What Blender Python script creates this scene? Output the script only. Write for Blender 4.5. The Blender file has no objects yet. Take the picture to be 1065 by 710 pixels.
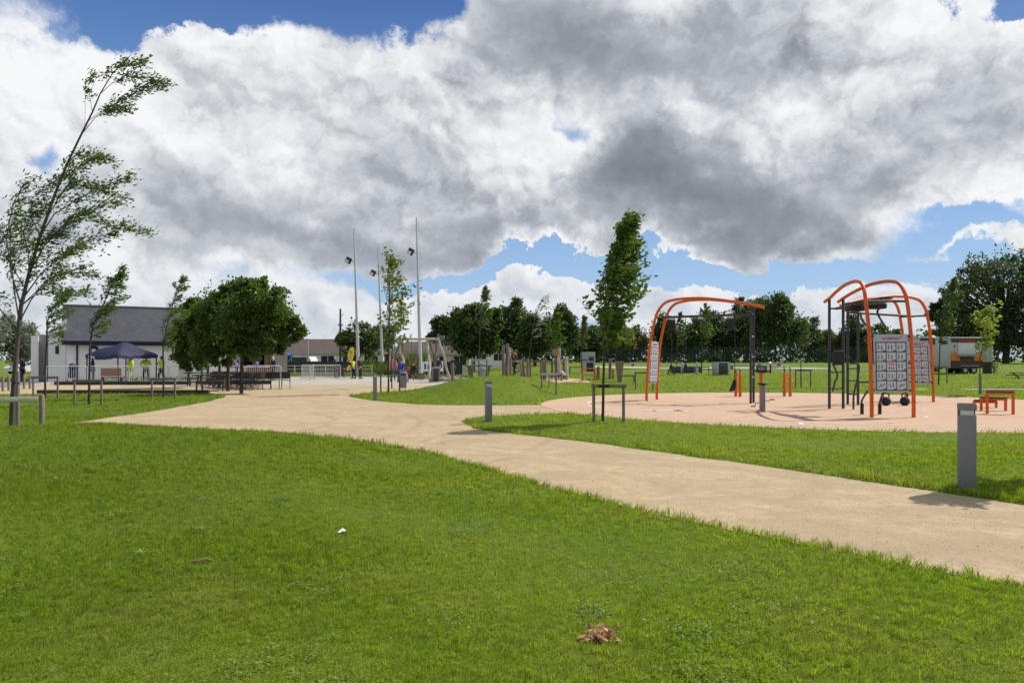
import bpy, bmesh, math, random
import numpy as np
from mathutils import Vector, Matrix
from math import radians, sin, cos, pi, tan, atan2, sqrt

scene = bpy.context.scene
COL = scene.collection
F, CX, HY, H = 775.0, 532.5, 373.6, 1.51     # photo focal length (px), centre column, horizon row, eye height
random.seed(4); RNG = np.random.default_rng(7)

# ---------------------------------------------------------------- shader helper
class G:
    def __init__(s, nt): s.nt = nt; s.L = nt.links.new
    def n(s, t, **k):
        nd = s.nt.nodes.new(t)
        for a, b in k.items(): setattr(nd, a, b)
        return nd
    def put(s, sock, v):
        if v is None: return
        if isinstance(v, bpy.types.NodeSocket): s.L(v, sock)
        else: sock.default_value = v
    def m(s, op, a, b=None, c=None, clamp=False):
        nd = s.n('ShaderNodeMath', operation=op, use_clamp=clamp)
        for i, v in enumerate((a, b, c)): s.put(nd.inputs[i], v)
        return nd.outputs[0]
    def v(s, op, a, b=None, out=0, scale=None):
        nd = s.n('ShaderNodeVectorMath', operation=op)
        s.put(nd.inputs[0], a); s.put(nd.inputs[1], b)
        if scale is not None: s.put(nd.inputs['Scale'], scale)
        return nd.outputs[out]
    def noise(s, vec, scale, detail=5, rough=.55, lac=2.0, out='Fac', dist=0):
        nd = s.n('ShaderNodeTexNoise')
        s.put(nd.inputs['Vector'], vec); s.put(nd.inputs['Scale'], scale)
        nd.inputs['Detail'].default_value = detail; nd.inputs['Roughness'].default_value = rough
        nd.inputs['Lacunarity'].default_value = lac; nd.inputs['Distortion'].default_value = dist
        return nd.outputs[out]
    def sstep(s, x, a, b, lo=0., hi=1.):
        nd = s.n('ShaderNodeMapRange', interpolation_type='SMOOTHSTEP')
        for i, v in enumerate((x, a, b, lo, hi)): s.put(nd.inputs[i], v)
        return nd.outputs[0]
    def lin(s, x, a, b, lo=0., hi=1.):
        nd = s.n('ShaderNodeMapRange')
        for i, v in enumerate((x, a, b, lo, hi)): s.put(nd.inputs[i], v)
        return nd.outputs[0]
    def mix(s, f, a, b, blend='MIX'):
        nd = s.n('ShaderNodeMix', data_type='RGBA', blend_type=blend)
        s.put(nd.inputs['Factor'], f)
        for k, v in ((6, a), (7, b)):
            if isinstance(v, (tuple, list)) and len(v) == 3: v = (*v, 1)
            s.put(nd.inputs[k], v)
        return nd.outputs[2]
    def ramp(s, f, stops, interp='LINEAR'):
        nd = s.n('ShaderNodeValToRGB'); cr = nd.color_ramp; cr.interpolation = interp
        while len(cr.elements) < len(stops): cr.elements.new(.5)
        for e, (p, c) in zip(cr.elements, stops):
            e.position = p; e.color = (*c, 1)
        s.put(nd.inputs[0], f); return nd.outputs[0]

# ---------------------------------------------------------------- camera
cam = bpy.data.cameras.new('camera'); cam_o = bpy.data.objects.new('camera', cam); COL.objects.link(cam_o)
cam.sensor_width = 36; cam.lens = F / 1065 * 36; cam.shift_y = (HY - 355) / 1065
cam.clip_start = .05; cam.clip_end = 4000
cam_o.location = (0, 0, H); cam_o.rotation_euler = (pi / 2, 0, 0)
scene.camera = cam_o
scene.view_settings.view_transform = 'Standard'; scene.view_settings.look = 'None'
scene.view_settings.exposure = 0.0; scene.view_settings.gamma = 1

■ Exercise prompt
Pictures are excluded: retype only the lines from the beginning of the listing above through the line with "random.seed(4); RNG = np.random.default_rng(7)", both included.

■ Right answer
What Blender Python script creates this scene? Output the script only. Write for Blender 4.5. The Blender file has no objects yet. Take the picture to be 1065 by 710 pixels.
import bpy, bmesh, math, random
import numpy as np
from mathutils import Vector, Matrix
from math import radians, sin, cos, pi, tan, atan2, sqrt

scene = bpy.context.scene
COL = scene.collection
F, CX, HY, H = 775.0, 532.5, 373.6, 1.51     # photo focal length (px), centre column, horizon row, eye height
random.seed(4); RNG = np.random.default_rng(7)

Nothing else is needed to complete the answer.